Mitchell was well-known during her lifetime as a painter of abstractions, many of them featuring intense bursts of vibrant hues that recall the landscapes upon which they were loosely based. “I am not a member of the make-it-ugly school,” Mitchell told the late critic Irving Sandler of her taste for bright colors in the article “Mitchell Paints a Picture,” first published in the October 1957 issue of ARTnews. A key member of the New York School, Mitchell was one of the few female Abstract Expressionists to be immediately written into art history.

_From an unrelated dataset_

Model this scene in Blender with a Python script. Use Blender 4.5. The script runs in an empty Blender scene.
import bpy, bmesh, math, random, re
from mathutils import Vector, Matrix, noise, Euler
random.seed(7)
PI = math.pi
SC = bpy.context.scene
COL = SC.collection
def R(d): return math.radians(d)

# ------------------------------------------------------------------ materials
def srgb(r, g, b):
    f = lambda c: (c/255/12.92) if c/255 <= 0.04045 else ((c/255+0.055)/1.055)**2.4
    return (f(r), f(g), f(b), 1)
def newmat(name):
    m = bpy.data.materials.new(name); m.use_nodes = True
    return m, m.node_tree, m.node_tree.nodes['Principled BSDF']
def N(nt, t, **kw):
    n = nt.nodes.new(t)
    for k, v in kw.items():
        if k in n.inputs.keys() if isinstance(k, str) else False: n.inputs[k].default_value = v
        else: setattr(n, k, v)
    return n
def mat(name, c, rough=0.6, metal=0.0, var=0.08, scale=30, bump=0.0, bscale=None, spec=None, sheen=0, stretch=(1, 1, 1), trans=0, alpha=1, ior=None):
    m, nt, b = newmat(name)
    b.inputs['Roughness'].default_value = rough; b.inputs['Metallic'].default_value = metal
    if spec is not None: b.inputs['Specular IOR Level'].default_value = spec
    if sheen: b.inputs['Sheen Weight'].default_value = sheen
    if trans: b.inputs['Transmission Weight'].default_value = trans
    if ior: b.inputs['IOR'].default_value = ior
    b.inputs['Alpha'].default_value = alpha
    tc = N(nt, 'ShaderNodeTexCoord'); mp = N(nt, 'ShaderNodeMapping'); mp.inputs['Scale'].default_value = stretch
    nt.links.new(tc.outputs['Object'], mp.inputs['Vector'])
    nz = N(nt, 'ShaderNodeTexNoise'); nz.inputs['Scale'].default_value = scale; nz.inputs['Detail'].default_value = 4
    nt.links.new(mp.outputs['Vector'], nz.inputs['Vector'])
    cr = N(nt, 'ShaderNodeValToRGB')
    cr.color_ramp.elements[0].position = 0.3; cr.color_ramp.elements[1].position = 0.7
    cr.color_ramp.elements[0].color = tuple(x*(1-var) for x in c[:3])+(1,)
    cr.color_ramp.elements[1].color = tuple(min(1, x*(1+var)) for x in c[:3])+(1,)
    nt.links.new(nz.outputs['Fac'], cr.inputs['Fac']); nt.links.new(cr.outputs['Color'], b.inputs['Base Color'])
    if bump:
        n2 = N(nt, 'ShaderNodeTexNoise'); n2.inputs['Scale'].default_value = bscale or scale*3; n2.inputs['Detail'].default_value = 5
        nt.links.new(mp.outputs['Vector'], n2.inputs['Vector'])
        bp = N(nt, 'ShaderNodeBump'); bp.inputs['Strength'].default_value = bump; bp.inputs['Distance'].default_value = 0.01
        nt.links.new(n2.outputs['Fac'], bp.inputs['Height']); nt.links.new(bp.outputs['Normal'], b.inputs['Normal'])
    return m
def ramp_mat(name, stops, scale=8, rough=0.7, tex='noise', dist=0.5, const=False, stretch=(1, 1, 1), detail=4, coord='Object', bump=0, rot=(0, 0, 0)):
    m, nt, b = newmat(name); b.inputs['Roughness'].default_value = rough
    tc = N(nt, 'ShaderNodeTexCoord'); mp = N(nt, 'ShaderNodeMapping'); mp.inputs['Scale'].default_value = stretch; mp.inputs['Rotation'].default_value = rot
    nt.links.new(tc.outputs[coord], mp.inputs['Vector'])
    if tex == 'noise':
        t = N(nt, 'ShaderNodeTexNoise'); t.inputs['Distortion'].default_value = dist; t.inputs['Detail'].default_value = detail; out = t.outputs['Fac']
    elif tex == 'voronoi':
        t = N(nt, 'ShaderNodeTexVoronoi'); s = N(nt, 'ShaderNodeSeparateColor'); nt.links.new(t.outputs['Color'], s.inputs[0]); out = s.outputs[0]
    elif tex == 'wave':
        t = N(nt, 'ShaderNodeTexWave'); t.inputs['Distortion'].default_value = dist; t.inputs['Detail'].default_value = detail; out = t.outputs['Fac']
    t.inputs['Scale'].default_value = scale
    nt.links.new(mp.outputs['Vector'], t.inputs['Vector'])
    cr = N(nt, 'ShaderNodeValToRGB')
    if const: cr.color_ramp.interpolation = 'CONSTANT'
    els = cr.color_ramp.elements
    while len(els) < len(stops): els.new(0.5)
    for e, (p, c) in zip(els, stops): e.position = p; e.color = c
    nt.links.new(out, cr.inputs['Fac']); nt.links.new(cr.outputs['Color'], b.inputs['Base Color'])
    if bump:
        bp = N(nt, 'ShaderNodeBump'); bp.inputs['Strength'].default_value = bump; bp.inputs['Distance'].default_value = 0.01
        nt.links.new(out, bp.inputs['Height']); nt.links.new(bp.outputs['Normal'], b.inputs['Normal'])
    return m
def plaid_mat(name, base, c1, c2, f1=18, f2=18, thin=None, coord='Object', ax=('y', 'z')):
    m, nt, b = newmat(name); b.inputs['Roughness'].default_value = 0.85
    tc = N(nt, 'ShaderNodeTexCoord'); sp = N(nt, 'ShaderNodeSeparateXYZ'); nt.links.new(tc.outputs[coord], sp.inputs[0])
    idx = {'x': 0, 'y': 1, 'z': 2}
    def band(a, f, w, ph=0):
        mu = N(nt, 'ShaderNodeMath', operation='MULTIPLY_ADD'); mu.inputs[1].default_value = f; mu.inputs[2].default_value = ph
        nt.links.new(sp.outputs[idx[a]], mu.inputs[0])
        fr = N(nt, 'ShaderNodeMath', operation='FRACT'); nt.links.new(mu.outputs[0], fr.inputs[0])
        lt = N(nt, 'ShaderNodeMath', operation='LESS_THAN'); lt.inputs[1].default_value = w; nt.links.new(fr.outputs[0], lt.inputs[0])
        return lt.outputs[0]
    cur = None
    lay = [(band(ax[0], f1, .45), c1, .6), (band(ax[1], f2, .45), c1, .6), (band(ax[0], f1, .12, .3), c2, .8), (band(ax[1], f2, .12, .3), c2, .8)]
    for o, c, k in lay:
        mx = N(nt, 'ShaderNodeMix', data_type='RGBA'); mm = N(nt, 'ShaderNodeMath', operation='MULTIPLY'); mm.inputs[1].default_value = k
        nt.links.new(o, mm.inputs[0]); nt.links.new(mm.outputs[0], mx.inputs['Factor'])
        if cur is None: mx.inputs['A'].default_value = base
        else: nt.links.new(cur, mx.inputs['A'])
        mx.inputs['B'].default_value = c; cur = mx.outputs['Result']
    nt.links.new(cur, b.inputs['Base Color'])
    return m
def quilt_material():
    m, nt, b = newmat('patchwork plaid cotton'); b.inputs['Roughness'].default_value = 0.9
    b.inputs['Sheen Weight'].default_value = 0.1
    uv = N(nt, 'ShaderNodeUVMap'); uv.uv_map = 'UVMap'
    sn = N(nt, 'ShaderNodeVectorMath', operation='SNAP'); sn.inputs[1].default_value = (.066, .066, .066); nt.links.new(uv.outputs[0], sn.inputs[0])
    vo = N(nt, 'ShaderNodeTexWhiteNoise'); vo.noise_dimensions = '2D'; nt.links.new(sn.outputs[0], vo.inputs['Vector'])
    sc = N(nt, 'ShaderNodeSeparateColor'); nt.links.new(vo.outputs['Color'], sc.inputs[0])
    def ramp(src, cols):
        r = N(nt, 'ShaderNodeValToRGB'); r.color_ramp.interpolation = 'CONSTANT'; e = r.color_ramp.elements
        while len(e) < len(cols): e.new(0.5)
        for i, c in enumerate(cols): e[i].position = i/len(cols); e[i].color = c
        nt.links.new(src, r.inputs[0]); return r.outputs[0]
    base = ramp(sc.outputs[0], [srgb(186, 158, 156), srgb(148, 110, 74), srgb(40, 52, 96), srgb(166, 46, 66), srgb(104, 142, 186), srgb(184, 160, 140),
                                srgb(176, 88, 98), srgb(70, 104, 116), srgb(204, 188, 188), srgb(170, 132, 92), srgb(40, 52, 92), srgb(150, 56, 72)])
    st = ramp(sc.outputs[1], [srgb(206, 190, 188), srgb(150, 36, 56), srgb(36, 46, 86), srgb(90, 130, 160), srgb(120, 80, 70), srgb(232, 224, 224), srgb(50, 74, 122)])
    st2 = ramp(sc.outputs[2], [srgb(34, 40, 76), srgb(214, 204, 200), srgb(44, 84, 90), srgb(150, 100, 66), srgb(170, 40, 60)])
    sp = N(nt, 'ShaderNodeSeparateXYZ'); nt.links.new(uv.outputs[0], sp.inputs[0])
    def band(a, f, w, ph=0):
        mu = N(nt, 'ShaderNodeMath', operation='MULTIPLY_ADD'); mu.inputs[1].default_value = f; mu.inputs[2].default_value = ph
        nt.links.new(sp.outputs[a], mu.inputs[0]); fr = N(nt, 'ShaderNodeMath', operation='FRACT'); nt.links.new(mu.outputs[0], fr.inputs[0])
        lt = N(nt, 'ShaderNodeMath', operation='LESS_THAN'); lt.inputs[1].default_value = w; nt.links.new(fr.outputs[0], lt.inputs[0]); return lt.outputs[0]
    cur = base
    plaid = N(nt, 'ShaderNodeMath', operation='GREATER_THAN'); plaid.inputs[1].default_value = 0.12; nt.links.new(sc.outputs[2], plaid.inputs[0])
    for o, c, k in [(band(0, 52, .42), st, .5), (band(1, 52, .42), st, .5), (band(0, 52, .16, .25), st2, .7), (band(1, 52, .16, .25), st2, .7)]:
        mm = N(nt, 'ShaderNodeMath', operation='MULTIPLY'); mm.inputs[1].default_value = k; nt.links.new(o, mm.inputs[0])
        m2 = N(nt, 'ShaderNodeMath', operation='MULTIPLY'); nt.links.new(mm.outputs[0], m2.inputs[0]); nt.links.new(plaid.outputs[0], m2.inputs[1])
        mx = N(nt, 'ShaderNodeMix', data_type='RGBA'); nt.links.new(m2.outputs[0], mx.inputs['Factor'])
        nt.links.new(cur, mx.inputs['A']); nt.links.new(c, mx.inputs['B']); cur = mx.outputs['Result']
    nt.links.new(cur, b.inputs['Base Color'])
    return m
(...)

The Mitchell retrospective will include some of her most famous works, including 1956’s East Ninth Street, a painting in the collection of the Museum of Contemporary Art in Los Angeles that draws on half-remembered visions of a Manhattan cityscape, with swirls of burnt umber, mustard yellow, and deep blue evoking the commotion she may have once witnessed outside her studio window. But the show—being curated by the BMA’s Katy Siegel and SFMOMA’s Sarah Roberts—will also feature rarely seen works and materials related to Mitchell’s career, among them sketchbooks and archival photographs. The Whitney Museum in New York previously held a 60-work Mitchell retrospective in 2002, though this show will be two times as big.

The news of the traveling show comes following the announcement last month that the Joan Mitchell Foundation is now represented by David Zwirner gallery. (Mitchell’s foundation had long worked with New York’s Cheim & Read gallery, which had helped cement the artist’s reputation through a series of exhibitions and catalogues over the years.) A sudden interest in Mitchell’s market has followed. Last week, Bloomberg’s Katya Kazakina called Mitchell the “belle of [Art] Basel,” noting that her work had begun commanding higher prices than ever before. Earlier this week, a Mitchell painting was sold from the Art Basel booth of Hauser & Wirth for $14 million by a European collector; another work, from the 1950s, was bought for $7.5 million at David Zwirner’s booth.

Correction 7/14/18, 2:30 p.m.: An earlier version of this article misstated that the BMA and SFMOMA Mitchell exhibition will be the first U.S. retrospective for the artist. The first U.S. retrospective was held at the Whitney in 2002. The post has been updated to reflect this.